The Islamic State, with its lurid Internet beheadings and tales of medieval-mindset massacres, represents a different, potential long-term threat, one that is the West is struggling to wrap its head around.

"Until we address the root causes of the Islamic State, its going to be hard to win this battle with the Islamic State," said U.S. Gen. Phillip Breedlove, whose remarks carry the faint echo of Liberal Leader Justin Trudeau's oft-maligned position.

"We put great pressure on this kind of issue in Afghanistan and you saw it moved to the Maghreb (northern Africa) and the eastern part of Africa. This is an adaptive long-term problem until we get to the root causes and address those issues."

It is the standoff with a now economically battered Russia that mostly preoccupies the 59-year-old career U.S. Air Force commander.

"If we can clearly no longer count on Russia as a partner, and we face an issue there that is unresolvable, this is existential because of the types of weapons Russia holds," Breedlove said in a telephone interview from Brussels.

His comments are relatively tame when held up against those from government and academic circles in Poland and the Baltic states, where there is a collective belief that Putin's long-term goal is to destroy the credibility of NATO by demonstrating it will not use force, regardless of the provocation.

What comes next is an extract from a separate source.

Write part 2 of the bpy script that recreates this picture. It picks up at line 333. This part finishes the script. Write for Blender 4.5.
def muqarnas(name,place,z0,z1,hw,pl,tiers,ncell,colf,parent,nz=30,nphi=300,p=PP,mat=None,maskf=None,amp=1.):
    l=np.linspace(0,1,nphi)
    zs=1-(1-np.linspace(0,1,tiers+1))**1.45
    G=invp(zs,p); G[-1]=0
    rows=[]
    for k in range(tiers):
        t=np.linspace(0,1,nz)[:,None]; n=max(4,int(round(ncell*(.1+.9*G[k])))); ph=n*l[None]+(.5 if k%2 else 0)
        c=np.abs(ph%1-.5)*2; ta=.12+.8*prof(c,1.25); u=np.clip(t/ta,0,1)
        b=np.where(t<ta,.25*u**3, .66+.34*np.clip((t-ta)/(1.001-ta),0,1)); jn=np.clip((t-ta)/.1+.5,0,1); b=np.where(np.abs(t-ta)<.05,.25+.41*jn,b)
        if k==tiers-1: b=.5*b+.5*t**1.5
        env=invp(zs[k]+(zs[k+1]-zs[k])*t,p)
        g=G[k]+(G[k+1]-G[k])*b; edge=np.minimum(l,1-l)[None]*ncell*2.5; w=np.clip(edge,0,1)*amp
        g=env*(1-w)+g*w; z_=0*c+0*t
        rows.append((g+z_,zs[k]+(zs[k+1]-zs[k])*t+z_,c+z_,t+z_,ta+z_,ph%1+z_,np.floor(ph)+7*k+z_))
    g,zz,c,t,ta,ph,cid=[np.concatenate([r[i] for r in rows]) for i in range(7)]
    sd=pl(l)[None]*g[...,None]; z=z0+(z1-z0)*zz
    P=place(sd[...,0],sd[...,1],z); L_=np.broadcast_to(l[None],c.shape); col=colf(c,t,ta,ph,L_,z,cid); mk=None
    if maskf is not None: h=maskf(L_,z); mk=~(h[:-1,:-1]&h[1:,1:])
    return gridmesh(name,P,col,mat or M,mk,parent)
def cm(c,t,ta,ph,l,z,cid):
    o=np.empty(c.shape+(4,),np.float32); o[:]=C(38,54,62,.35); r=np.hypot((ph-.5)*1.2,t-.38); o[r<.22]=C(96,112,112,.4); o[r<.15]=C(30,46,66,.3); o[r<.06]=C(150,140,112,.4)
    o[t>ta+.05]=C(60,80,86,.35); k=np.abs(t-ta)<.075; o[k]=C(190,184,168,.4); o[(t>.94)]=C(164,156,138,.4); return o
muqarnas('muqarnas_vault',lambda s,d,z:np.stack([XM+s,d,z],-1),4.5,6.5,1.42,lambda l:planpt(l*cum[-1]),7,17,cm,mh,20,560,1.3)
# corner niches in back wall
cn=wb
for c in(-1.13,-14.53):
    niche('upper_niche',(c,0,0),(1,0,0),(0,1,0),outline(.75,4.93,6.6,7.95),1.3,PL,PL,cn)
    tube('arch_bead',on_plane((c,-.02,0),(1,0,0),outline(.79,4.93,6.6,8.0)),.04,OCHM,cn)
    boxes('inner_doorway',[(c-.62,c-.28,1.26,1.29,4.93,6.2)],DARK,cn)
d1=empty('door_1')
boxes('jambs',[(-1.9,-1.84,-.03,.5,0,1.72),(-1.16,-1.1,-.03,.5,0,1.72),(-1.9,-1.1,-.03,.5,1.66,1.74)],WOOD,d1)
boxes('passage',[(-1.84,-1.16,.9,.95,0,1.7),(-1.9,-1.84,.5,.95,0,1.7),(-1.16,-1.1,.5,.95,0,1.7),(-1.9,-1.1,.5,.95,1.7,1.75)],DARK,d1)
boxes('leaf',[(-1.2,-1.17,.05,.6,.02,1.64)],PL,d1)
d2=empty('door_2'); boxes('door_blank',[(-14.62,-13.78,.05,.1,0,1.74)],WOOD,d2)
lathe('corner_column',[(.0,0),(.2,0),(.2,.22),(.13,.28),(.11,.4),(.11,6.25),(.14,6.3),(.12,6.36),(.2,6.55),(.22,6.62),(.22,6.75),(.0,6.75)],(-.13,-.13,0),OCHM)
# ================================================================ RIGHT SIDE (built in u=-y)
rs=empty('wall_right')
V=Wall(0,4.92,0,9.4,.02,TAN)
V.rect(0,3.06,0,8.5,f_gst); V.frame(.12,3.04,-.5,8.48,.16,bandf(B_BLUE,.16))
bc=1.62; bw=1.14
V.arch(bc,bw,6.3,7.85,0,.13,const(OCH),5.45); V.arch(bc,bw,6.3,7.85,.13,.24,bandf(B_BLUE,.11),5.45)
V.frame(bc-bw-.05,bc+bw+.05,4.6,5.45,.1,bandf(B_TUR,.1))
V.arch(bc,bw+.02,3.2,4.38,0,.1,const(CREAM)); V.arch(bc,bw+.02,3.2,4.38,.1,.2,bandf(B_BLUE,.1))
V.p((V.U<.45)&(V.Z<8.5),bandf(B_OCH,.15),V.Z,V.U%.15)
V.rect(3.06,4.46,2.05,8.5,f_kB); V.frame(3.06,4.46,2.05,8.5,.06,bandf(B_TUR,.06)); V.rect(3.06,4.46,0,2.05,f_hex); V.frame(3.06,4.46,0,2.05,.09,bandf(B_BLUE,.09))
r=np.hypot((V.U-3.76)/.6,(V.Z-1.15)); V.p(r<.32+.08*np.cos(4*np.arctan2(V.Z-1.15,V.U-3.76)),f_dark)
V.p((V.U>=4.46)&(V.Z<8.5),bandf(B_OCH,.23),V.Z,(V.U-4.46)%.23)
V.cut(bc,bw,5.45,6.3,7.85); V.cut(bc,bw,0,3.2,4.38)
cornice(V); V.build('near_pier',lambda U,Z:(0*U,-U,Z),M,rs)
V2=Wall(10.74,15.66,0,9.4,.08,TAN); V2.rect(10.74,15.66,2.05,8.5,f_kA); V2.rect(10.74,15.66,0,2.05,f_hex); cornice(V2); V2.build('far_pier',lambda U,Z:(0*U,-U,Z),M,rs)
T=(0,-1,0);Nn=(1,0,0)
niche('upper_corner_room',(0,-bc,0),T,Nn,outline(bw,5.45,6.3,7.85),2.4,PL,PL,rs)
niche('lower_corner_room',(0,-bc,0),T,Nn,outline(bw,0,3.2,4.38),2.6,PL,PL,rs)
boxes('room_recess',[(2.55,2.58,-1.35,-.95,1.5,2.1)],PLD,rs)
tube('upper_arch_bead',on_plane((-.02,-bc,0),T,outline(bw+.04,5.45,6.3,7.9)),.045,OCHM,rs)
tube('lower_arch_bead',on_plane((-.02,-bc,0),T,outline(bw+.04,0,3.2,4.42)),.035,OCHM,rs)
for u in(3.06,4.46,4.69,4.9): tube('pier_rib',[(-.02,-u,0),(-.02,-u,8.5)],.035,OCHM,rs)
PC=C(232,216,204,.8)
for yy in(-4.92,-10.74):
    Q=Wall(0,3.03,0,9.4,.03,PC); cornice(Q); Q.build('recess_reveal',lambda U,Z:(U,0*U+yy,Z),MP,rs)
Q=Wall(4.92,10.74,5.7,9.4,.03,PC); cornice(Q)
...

The sentiment is reinforced by Russian parliamentarians such as Vyacheslav Nikonov, who was ominously quoted by The Financial Times last October as suggesting the crisis over Ukraine "is the most dangerous moment in relations between the Russia and the West since the Cuban missile crisis," the 1962 showdown between Washington and Moscow that brought the world to the brink of nuclear war.

Defence analyst George Petrolekas, a retired colonel, mused recently that the Saudi Arabian-induced tanking of world oil prices has done more to check Russian ambitions than anything the West, particularly NATO, has come up with since the Ukrainian crisis began to unfold last winter.

Canada's operations commander, Lt.-Gen. Jonathan Vance, said the reality of 21st century conflict is that much happens outside the military sphere.

The challenge, especially with Russia, is make to sure that the economic perils of low oil and sanctions don't create massive instability and lead to an even more dangerous brinkmanship, he said.

"What we've seen in the response by Canada and its NATO allies is a measured response to what Russia is doing," Vance said.

"It's safe to say it's rarely useful to further destabilize a situation. Our doctrine, our approach, has generally been to recover a situation. Wider and worse destabilization is absolutely not in the best interests of anybody, least of which is Canada."

Eastern Europe may be the focus of Breedlove's attention, but Canada's participation in the coalition air campaign against ISIL fills Vance's schedule. That will continue in the new year as the Harper government decides whether to extend the six month CF-18 combat mission, due to expire in April.

"ISIL is being contained, as we said we would at the coalition level; (and) degraded to a certain degree," said Vance.

U.S. commanders have warned the campaign to defeat the extremist threat, using Iraqi ground forces and Syrian resistance fighters, could take up to three years. The next campaign phase, likely to involve training of Iraqi forces, will unfold in the new year.

Breedlove said NATO has not yet received a request from the Iraqi government to conduct a training mission, but he understands one could be coming.

Canada, with its contingent of special forces with the Kurds in Irbil, is already engaged in training, Vance argues.

At the outset of the Ukraine crisis, the Harper government was quick to dispatch CF-18s to take part in air policing missions over the Baltic states, keeping Russians away from the tiny nations. It rerouted HMCS Toronto to join NATO's standing task force, which cruised the Black Sea off Ukraine and has sent a handful of troops to land exercises.

It has, however, remained on the periphery of long-term plans and commitments, especially those that cost money.

"I'm certainly not going spend on a massive military expansion for the sake of doing so," Harper said at the conclusion of the Wales Summit in September.

"As I say, our allies can be assured and are assured that Canada will spend what is necessary."